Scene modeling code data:
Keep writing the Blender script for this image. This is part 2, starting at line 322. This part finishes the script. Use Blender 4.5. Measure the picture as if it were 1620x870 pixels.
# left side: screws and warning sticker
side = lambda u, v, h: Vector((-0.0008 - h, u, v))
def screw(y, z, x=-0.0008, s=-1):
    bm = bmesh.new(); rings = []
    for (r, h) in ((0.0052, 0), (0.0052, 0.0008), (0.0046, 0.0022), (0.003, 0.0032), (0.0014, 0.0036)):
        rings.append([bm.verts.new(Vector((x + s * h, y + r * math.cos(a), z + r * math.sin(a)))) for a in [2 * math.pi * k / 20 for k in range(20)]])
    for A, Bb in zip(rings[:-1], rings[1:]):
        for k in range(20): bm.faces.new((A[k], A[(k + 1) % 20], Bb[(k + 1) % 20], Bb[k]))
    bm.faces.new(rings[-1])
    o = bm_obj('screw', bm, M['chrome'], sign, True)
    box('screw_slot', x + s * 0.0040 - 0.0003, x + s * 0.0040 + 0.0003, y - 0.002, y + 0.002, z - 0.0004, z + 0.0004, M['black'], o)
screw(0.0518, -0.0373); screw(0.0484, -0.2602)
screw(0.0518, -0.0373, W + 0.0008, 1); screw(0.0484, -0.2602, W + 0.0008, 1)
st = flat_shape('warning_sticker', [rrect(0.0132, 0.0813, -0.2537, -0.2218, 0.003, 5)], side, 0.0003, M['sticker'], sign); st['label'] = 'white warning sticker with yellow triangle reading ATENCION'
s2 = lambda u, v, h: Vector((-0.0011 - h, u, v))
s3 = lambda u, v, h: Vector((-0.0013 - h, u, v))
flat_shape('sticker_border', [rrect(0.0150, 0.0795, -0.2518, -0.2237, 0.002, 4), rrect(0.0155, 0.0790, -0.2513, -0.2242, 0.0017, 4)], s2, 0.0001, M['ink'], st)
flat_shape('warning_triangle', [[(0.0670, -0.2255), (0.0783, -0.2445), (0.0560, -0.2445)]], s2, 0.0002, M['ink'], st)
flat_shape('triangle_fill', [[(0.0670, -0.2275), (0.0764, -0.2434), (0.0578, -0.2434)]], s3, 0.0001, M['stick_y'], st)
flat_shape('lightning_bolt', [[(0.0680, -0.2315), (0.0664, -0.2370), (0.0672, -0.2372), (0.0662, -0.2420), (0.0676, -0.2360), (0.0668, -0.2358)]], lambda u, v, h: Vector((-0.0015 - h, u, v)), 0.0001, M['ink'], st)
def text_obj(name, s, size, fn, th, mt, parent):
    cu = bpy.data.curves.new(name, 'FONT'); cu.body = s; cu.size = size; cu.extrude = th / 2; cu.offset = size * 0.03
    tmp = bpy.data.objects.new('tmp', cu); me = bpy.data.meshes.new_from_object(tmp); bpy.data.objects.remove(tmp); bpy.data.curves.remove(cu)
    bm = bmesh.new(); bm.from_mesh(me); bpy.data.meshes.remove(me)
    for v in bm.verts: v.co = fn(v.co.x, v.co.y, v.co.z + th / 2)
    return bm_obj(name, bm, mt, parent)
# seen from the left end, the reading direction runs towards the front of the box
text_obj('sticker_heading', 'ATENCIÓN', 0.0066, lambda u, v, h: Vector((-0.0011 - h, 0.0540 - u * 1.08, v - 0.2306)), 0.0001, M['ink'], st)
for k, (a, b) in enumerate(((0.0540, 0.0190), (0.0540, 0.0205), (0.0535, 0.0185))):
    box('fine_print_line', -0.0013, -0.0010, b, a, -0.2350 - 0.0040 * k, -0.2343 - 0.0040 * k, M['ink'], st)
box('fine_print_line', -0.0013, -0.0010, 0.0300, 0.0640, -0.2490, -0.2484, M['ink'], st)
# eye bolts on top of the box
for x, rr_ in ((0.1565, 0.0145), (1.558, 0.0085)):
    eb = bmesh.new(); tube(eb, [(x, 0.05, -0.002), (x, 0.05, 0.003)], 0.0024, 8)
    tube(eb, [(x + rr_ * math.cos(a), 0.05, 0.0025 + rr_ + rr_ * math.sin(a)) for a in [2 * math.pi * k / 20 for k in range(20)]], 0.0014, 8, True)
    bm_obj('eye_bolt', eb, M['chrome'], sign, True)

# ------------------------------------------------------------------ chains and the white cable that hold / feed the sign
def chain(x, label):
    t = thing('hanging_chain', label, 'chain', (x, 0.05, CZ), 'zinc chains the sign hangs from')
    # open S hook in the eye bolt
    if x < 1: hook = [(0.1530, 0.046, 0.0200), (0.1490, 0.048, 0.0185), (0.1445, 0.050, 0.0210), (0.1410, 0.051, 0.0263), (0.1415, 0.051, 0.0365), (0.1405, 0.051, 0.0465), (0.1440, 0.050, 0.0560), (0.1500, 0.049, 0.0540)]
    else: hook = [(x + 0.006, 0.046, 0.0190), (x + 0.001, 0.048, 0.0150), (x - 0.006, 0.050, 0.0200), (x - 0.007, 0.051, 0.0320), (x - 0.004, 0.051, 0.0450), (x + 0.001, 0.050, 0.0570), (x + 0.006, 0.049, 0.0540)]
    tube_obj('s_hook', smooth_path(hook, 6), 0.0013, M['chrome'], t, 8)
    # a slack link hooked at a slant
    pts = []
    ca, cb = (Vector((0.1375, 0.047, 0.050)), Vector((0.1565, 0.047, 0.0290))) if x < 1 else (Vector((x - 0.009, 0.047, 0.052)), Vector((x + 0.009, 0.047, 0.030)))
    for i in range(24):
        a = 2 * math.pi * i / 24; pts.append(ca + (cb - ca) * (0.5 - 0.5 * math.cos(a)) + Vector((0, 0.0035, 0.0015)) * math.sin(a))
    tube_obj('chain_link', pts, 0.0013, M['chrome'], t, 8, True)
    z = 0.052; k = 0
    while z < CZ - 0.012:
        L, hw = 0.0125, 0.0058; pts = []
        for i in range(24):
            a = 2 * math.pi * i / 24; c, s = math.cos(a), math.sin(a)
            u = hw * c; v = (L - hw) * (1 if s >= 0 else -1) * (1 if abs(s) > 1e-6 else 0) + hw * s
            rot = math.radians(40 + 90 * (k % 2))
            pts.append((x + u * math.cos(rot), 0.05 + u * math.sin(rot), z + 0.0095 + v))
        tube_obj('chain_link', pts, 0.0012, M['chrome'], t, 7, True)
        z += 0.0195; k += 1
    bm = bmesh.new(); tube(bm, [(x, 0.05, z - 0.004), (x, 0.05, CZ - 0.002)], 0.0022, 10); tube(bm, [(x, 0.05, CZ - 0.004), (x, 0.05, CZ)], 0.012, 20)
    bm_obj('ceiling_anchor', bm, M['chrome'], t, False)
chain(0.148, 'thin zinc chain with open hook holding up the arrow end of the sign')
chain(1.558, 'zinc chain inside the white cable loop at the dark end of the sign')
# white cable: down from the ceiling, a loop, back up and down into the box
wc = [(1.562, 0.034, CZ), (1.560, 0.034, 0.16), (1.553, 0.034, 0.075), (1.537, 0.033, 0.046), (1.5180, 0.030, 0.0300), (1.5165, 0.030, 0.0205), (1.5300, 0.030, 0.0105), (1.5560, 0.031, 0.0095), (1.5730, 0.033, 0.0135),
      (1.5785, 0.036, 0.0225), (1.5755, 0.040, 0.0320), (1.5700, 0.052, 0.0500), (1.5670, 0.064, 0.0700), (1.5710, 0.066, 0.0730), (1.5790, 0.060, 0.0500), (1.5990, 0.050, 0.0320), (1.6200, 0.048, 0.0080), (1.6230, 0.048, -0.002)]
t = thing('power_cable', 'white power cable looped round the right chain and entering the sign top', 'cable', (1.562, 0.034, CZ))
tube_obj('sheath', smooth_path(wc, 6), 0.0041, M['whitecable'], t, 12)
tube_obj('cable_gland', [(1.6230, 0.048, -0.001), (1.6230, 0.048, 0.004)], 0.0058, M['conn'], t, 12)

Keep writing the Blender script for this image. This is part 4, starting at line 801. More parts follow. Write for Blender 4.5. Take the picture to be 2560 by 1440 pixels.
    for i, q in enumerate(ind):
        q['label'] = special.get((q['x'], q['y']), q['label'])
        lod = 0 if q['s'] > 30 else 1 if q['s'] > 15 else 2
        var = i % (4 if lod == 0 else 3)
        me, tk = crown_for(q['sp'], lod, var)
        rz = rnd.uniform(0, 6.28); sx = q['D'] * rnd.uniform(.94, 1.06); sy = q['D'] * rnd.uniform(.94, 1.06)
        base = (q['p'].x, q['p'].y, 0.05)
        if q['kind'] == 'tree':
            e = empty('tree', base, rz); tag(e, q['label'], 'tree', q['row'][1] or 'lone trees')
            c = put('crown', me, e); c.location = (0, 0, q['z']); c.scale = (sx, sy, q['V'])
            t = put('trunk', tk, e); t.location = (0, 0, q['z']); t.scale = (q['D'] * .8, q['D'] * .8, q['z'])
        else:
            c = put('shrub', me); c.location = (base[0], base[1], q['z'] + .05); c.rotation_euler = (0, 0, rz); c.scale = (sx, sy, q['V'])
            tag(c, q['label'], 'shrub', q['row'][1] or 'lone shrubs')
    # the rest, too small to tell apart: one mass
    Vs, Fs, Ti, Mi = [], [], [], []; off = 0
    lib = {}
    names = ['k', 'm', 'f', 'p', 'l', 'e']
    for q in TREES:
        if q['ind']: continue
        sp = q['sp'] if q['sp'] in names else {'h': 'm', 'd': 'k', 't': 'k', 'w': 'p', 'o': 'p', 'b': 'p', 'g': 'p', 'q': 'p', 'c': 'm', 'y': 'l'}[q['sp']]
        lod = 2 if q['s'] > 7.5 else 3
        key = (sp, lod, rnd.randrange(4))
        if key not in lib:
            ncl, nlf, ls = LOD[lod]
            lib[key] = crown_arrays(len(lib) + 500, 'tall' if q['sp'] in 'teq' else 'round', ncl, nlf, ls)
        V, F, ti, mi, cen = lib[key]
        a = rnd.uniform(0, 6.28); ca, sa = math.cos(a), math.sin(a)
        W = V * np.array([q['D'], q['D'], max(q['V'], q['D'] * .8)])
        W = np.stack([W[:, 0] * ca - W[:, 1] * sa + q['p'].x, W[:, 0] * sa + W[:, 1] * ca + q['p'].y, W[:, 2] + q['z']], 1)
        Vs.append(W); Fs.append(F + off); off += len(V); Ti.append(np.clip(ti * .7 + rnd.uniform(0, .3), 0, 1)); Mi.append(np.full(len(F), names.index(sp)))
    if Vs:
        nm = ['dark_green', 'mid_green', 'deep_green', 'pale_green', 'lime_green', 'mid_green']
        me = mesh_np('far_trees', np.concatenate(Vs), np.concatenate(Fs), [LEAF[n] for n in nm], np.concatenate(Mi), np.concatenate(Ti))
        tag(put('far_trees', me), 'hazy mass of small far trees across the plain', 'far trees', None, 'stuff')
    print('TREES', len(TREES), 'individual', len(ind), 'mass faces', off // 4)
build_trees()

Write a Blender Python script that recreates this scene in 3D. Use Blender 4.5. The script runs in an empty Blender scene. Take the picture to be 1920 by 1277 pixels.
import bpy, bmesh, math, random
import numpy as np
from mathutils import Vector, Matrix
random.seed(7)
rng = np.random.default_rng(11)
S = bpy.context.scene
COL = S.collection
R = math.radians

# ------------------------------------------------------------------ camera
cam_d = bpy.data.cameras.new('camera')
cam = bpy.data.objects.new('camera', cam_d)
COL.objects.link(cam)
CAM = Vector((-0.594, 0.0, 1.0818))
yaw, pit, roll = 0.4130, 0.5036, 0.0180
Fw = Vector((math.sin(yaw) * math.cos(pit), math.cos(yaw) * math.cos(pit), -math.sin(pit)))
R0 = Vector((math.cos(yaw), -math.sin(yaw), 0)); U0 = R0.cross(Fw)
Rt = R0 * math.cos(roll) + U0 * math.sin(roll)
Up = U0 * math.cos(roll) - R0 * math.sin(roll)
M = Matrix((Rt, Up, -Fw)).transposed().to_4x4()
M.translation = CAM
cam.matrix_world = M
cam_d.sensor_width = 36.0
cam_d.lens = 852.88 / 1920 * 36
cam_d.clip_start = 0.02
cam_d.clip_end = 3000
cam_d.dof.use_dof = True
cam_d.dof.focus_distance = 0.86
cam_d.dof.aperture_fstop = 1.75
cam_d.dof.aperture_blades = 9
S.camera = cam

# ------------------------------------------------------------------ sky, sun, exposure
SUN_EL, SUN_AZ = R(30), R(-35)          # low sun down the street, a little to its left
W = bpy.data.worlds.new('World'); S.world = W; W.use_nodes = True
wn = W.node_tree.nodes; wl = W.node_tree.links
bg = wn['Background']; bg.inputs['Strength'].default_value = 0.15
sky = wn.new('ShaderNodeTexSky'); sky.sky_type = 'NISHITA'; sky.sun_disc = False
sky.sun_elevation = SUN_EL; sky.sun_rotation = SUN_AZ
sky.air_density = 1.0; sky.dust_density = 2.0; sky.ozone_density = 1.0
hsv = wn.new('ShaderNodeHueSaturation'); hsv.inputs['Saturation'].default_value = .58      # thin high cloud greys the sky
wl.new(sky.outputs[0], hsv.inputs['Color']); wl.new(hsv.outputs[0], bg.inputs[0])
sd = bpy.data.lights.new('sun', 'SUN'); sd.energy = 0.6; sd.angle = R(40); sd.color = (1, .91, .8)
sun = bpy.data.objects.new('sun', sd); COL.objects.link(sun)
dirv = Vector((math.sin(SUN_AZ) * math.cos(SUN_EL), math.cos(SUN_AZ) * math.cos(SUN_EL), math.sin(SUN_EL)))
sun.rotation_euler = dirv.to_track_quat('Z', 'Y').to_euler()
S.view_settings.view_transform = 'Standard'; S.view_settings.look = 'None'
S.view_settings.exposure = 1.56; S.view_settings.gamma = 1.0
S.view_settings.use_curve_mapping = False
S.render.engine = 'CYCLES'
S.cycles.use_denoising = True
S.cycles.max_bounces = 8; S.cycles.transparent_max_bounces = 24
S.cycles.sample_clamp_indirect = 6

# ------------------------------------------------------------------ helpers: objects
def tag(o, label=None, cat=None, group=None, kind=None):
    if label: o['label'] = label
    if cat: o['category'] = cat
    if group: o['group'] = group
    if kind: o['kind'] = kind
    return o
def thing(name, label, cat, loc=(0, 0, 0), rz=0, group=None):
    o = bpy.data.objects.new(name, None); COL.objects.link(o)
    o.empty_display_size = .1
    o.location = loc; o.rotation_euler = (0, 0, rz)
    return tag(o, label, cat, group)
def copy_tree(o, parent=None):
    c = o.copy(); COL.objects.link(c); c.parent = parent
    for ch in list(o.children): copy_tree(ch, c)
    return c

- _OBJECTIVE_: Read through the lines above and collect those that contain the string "runs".

- _RESPONSE TO THE EXERCISE_:
# seen from the left end, the reading direction runs towards the front of the box
Write a Blender Python script that recreates this scene in 3D. Use Blender 4.5. The script runs in an empty Blender scene. Take the picture to be 1920 by 1277 pixels.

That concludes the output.